- Exercise objective:
Every line of the listing must be reproduced as it stands. Leave the images behind.

- Data extract:

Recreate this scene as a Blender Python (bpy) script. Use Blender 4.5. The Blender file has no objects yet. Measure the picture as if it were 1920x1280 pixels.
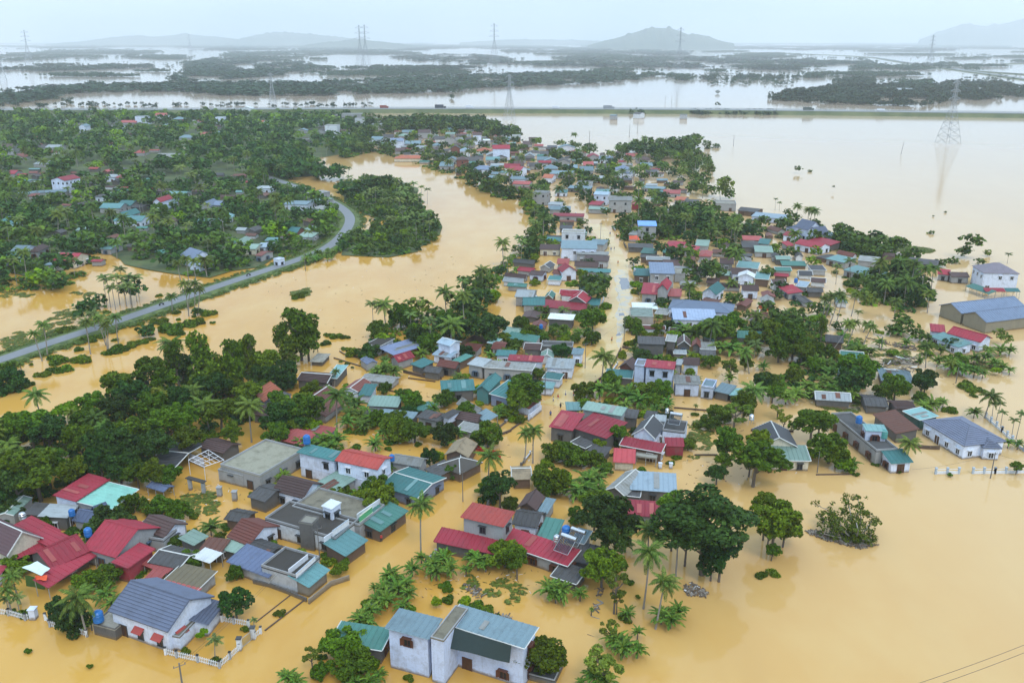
import bpy, math, random
import numpy as np
from mathutils import Vector, Matrix
R = math.radians
random.seed(7); RNG = np.random.default_rng(7)
scene = bpy.context.scene
COL = scene.collection

# ---------------------------------------------------------------- camera
CAM_H, F, PITCH = 80.0, 1650.0, R(18.9)
cam = bpy.data.cameras.new('camera'); cam_o = bpy.data.objects.new('camera', cam); COL.objects.link(cam_o)
cam_o.location = (0, 0, CAM_H); cam_o.rotation_euler = (R(90) - PITCH, 0, 0)
cam.sensor_fit = 'HORIZONTAL'; cam.sensor_width = 36; cam.lens = 36 * F / 1920
cam.clip_start = 1; cam.clip_end = 80000
scene.camera = cam_o
# ---------------------------------------------------------------- sky, sun, exposure
world = bpy.data.worlds.new('World'); scene.world = world; world.use_nodes = True
wt = world.node_tree; wt.nodes.clear()
wo = wt.nodes.new('ShaderNodeOutputWorld'); wb = wt.nodes.new('ShaderNodeBackground')
sk = wt.nodes.new('ShaderNodeTexSky'); sk.sky_type = 'NISHITA'; sk.sun_disc = False
sk.sun_elevation = R(52); sk.sun_rotation = R(160); sk.air_density = 1.0; sk.dust_density = 3.0; sk.ozone_density = 1.0
wtc = wt.nodes.new('ShaderNodeTexCoord'); wmp = wt.nodes.new('ShaderNodeMapping'); wmp.inputs['Scale'].default_value = (1.4, 1.4, 7)
wn = wt.nodes.new('ShaderNodeTexNoise'); wn.inputs['Scale'].default_value = 1.6; wn.inputs['Detail'].default_value = 5
wr = wt.nodes.new('ShaderNodeValToRGB')
wr.color_ramp.elements[0].position = .35; wr.color_ramp.elements[0].color = (7.5, 9.9, 12.8, 1)
wr.color_ramp.elements[1].position = .65; wr.color_ramp.elements[1].color = (9.1, 11.5, 14.0, 1)
wm = wt.nodes.new('ShaderNodeMix'); wm.data_type = 'RGBA'; wm.inputs[0].default_value = .92
wt.links.new(wtc.outputs['Generated'], wmp.inputs['Vector']); wt.links.new(wmp.outputs[0], wn.inputs['Vector'])
wt.links.new(wn.outputs['Fac'], wr.inputs[0])
wt.links.new(sk.outputs[0], wm.inputs[6]); wt.links.new(wr.outputs[0], wm.inputs[7])
# overcast sky: brighter towards the zenith than at the horizon (CIE overcast, softened)
wsx = wt.nodes.new('ShaderNodeSeparateXYZ'); wt.links.new(wtc.outputs['Generated'], wsx.inputs[0])
wmr = wt.nodes.new('ShaderNodeMapRange'); wmr.inputs['From Min'].default_value = 0; wmr.inputs['From Max'].default_value = 1; wmr.inputs['To Min'].default_value = 1.06; wmr.inputs['To Max'].default_value = 1.65
wt.links.new(wsx.outputs[2], wmr.inputs['Value'])
wvm = wt.nodes.new('ShaderNodeVectorMath'); wvm.operation = 'SCALE'; wt.links.new(wm.outputs[2], wvm.inputs[0]); wt.links.new(wmr.outputs[0], wvm.inputs['Scale'])
wt.links.new(wvm.outputs[0], wb.inputs['Color']); wb.inputs['Strength'].default_value = 0.1
wt.links.new(wb.outputs[0], wo.inputs['Surface'])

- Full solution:
Recreate this scene as a Blender Python (bpy) script. Use Blender 4.5. The Blender file has no objects yet. Measure the picture as if it were 1920x1280 pixels.
import bpy, math, random
import numpy as np
from mathutils import Vector, Matrix
R = math.radians
random.seed(7); RNG = np.random.default_rng(7)
scene = bpy.context.scene
COL = scene.collection

# ---------------------------------------------------------------- camera
CAM_H, F, PITCH = 80.0, 1650.0, R(18.9)
cam = bpy.data.cameras.new('camera'); cam_o = bpy.data.objects.new('camera', cam); COL.objects.link(cam_o)
cam_o.location = (0, 0, CAM_H); cam_o.rotation_euler = (R(90) - PITCH, 0, 0)
cam.sensor_fit = 'HORIZONTAL'; cam.sensor_width = 36; cam.lens = 36 * F / 1920
cam.clip_start = 1; cam.clip_end = 80000
scene.camera = cam_o
# ---------------------------------------------------------------- sky, sun, exposure
world = bpy.data.worlds.new('World'); scene.world = world; world.use_nodes = True
wt = world.node_tree; wt.nodes.clear()
wo = wt.nodes.new('ShaderNodeOutputWorld'); wb = wt.nodes.new('ShaderNodeBackground')
sk = wt.nodes.new('ShaderNodeTexSky'); sk.sky_type = 'NISHITA'; sk.sun_disc = False
sk.sun_elevation = R(52); sk.sun_rotation = R(160); sk.air_density = 1.0; sk.dust_density = 3.0; sk.ozone_density = 1.0
wtc = wt.nodes.new('ShaderNodeTexCoord'); wmp = wt.nodes.new('ShaderNodeMapping'); wmp.inputs['Scale'].default_value = (1.4, 1.4, 7)
wn = wt.nodes.new('ShaderNodeTexNoise'); wn.inputs['Scale'].default_value = 1.6; wn.inputs['Detail'].default_value = 5
wr = wt.nodes.new('ShaderNodeValToRGB')
wr.color_ramp.elements[0].position = .35; wr.color_ramp.elements[0].color = (7.5, 9.9, 12.8, 1)
wr.color_ramp.elements[1].position = .65; wr.color_ramp.elements[1].color = (9.1, 11.5, 14.0, 1)
wm = wt.nodes.new('ShaderNodeMix'); wm.data_type = 'RGBA'; wm.inputs[0].default_value = .92
wt.links.new(wtc.outputs['Generated'], wmp.inputs['Vector']); wt.links.new(wmp.outputs[0], wn.inputs['Vector'])
wt.links.new(wn.outputs['Fac'], wr.inputs[0])
wt.links.new(sk.outputs[0], wm.inputs[6]); wt.links.new(wr.outputs[0], wm.inputs[7])
# overcast sky: brighter towards the zenith than at the horizon (CIE overcast, softened)
wsx = wt.nodes.new('ShaderNodeSeparateXYZ'); wt.links.new(wtc.outputs['Generated'], wsx.inputs[0])
wmr = wt.nodes.new('ShaderNodeMapRange'); wmr.inputs['From Min'].default_value = 0; wmr.inputs['From Max'].default_value = 1; wmr.inputs['To Min'].default_value = 1.06; wmr.inputs['To Max'].default_value = 1.65
wt.links.new(wsx.outputs[2], wmr.inputs['Value'])
wvm = wt.nodes.new('ShaderNodeVectorMath'); wvm.operation = 'SCALE'; wt.links.new(wm.outputs[2], wvm.inputs[0]); wt.links.new(wmr.outputs[0], wvm.inputs['Scale'])
wt.links.new(wvm.outputs[0], wb.inputs['Color']); wb.inputs['Strength'].default_value = 0.1
wt.links.new(wb.outputs[0], wo.inputs['Surface'])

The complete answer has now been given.